Storm De Hirsch speaking of her short film Divinations in an interview with Jonas Mekas recounts:

“…I wanted badly to make an animated short and had no camera available. I did have some old unused film stock and several rolls of 16 mm sound tape. So I used that – plus a variety of discarded surgical instruments and the sharp edge of a screwdriver – by cutting, etching, and painting directly on both film and tape.” [5]

This is an instance where the possibility of aiming the camera and shooting something is limited by economic constraints, hence used/available film stock have to suffice. The two examples are presented to underline the axes of chance and viability within the Found Footage film tradition that in the least help to add a layer of abstraction between the representational ‚reality‘ and the finished film, a further step away from the reproduction of the dominant order of the world, an anti-representation that is at worst is the representation of the process that produces the image.

Divinations von Storm de Hirsch

Divinations von Storm de Hirsch

Divinations von Storm de Hirsch

Divinations von Storm de Hirsch

 

References:

[1] Peter Tscherkassky, “The Framework of Modernity. Some concluding remarks on cinema and modernism”, translated by Eve Heller, in: id. (Ed.), Film Unframed. A History of Austrian Avant-Garde Cinema, 2012, p. 311-316.

[2] Peter Gidal, “Theory and Definition of Structural/Materialist Film”, first published in Studio International 190/978, November/December 1975.

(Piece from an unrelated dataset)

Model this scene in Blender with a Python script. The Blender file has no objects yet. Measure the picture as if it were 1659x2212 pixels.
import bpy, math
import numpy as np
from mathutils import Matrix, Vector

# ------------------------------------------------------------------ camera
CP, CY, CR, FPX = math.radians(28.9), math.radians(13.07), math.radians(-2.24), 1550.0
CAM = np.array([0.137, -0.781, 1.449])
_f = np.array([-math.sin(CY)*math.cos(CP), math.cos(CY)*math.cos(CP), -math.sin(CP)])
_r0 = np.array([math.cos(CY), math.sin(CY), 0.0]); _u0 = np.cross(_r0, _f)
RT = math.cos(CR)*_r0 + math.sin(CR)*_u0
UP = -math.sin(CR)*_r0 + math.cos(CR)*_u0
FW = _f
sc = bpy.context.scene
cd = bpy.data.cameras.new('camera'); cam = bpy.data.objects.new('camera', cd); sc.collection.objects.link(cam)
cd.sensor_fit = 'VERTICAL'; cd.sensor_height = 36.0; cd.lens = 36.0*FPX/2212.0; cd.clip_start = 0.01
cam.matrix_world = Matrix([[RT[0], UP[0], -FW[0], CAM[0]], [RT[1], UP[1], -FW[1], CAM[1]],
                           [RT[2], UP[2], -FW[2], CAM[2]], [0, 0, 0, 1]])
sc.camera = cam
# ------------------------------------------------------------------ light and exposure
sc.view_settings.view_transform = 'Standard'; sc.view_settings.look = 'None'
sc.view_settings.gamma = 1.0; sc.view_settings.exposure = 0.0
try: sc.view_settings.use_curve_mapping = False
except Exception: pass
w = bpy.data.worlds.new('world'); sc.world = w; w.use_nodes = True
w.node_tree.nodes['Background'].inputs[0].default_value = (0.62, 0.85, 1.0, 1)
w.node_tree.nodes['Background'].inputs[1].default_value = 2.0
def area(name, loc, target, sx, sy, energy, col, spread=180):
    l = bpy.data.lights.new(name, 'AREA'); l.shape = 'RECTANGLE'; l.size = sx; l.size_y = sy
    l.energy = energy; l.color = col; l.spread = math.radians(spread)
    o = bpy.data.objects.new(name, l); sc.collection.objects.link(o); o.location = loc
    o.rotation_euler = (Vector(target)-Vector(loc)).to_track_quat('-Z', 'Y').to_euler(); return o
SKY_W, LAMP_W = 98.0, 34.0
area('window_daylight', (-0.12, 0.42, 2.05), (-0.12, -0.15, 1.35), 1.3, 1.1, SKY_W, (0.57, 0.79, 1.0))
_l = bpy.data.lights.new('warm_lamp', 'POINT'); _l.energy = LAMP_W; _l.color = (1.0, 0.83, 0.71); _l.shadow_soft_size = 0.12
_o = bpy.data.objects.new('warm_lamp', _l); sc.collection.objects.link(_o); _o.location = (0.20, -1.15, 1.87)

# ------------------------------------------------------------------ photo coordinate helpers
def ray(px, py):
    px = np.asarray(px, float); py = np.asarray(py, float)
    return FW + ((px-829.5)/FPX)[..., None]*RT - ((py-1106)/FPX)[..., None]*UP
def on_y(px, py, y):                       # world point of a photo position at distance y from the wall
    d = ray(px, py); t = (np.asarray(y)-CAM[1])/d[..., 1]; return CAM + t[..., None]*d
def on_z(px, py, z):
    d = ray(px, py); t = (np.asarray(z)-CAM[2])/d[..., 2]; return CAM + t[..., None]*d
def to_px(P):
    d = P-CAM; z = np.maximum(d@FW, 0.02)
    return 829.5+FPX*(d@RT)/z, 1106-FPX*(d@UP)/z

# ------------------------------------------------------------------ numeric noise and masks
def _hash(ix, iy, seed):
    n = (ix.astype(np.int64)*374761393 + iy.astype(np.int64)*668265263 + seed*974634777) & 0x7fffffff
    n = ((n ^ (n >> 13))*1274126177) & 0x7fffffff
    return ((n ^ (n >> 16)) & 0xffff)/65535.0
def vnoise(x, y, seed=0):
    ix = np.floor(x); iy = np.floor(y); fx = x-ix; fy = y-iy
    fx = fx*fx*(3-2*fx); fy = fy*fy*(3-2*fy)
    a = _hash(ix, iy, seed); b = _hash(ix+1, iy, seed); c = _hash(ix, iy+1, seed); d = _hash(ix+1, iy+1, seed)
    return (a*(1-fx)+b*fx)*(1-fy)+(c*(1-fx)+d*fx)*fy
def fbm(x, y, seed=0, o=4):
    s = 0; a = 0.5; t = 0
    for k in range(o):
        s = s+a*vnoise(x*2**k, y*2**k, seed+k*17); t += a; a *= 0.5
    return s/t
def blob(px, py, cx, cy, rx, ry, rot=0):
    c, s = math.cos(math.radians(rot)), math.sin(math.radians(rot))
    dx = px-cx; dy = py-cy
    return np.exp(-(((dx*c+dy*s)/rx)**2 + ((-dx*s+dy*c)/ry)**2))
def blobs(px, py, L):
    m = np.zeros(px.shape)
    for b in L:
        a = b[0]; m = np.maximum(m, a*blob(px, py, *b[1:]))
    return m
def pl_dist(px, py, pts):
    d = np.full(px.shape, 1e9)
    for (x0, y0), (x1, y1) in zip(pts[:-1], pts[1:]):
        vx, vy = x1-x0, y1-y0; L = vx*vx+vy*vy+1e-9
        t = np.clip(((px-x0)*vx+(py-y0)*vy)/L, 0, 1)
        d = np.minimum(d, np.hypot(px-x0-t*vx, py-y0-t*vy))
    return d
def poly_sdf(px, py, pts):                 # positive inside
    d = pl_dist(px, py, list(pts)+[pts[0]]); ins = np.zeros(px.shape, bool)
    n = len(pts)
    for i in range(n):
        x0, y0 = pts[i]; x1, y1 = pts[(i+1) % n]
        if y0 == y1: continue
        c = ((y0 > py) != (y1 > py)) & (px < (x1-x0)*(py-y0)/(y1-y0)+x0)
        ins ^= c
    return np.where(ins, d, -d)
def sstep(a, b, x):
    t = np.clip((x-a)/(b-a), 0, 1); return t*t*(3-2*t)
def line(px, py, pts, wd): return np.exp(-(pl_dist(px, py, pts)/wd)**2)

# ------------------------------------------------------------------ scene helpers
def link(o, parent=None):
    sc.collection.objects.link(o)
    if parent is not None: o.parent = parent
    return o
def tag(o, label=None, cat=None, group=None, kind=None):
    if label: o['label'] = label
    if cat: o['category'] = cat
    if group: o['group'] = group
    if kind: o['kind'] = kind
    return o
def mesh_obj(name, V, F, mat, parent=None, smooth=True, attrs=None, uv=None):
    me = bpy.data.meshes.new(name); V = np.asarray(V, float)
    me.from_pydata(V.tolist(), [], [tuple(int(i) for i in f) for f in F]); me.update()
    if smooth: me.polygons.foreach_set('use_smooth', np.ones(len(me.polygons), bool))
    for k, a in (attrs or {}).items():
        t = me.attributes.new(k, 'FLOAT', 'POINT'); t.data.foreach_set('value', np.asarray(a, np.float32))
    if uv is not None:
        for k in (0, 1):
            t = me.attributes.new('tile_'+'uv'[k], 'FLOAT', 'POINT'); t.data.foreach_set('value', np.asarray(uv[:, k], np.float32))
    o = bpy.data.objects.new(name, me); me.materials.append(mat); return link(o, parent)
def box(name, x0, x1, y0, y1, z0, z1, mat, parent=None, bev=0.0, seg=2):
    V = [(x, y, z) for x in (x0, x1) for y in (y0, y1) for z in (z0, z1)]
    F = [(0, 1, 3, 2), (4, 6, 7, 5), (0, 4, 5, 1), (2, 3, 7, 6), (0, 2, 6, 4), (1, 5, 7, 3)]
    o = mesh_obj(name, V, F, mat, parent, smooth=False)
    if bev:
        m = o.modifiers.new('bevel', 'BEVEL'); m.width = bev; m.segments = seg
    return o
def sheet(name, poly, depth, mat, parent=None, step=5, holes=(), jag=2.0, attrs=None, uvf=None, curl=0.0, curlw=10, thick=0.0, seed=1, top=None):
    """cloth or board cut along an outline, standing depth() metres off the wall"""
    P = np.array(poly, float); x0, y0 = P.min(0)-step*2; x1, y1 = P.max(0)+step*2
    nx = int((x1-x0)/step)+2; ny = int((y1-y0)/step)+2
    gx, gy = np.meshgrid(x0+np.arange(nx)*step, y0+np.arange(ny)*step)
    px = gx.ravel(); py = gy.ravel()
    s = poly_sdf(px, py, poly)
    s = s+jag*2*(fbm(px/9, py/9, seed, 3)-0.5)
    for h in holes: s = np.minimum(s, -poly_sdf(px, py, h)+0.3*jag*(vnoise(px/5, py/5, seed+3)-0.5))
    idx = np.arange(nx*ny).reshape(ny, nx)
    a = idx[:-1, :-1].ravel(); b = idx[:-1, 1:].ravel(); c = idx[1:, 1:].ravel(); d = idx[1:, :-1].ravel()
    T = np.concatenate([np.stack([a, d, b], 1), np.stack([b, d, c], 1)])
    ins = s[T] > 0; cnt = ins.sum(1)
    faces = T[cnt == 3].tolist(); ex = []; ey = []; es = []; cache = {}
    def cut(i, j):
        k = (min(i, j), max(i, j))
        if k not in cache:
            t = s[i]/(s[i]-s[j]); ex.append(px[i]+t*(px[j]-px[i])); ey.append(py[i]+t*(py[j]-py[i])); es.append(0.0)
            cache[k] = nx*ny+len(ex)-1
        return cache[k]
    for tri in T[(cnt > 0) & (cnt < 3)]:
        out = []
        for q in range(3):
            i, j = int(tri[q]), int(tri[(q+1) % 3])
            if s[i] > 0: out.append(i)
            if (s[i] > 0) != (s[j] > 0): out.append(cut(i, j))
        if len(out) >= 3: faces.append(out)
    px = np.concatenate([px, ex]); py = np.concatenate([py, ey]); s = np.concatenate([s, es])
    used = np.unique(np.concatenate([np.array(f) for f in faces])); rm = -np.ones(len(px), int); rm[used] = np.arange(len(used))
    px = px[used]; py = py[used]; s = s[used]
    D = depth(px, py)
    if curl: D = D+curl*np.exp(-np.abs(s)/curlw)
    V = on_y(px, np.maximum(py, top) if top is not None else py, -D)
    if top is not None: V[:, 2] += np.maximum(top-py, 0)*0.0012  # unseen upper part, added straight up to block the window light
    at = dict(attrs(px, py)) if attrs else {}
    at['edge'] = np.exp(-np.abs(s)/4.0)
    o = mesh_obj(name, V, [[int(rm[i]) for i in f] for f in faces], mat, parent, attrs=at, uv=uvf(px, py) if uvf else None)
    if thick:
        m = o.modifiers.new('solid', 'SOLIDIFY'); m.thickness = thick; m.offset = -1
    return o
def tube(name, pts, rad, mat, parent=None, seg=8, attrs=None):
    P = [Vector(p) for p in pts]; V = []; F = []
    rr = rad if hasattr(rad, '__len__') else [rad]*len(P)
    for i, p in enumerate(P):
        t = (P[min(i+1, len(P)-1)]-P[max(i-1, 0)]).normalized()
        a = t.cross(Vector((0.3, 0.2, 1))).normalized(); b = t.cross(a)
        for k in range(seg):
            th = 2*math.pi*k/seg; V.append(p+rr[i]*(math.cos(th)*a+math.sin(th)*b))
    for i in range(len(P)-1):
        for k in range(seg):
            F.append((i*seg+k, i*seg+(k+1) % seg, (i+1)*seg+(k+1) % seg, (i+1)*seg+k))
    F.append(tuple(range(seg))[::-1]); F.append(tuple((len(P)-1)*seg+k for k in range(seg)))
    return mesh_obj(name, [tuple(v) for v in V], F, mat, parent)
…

[3] William C. Wees, “Found Footage and Questions of Representation”, in: Cecilia Hausheer and Christoph Settele (Ed.), Found Footage film, 1992, p. 37-53.

[4] Scott MacDonald, “A conversation with Gustav Deutsch (Part 1)”, in: Wilbirg Brainin-Donnenberg and Michael Loebenstein (Ed.), Gustav Deutsch, 2009, p. 64-94.

[5] Jonas Mekas, “An interview with Storm De Hirsch, July 19, 1964,”, in: id., Movie Journal: The rise of New America 1959-1971, p.155-157.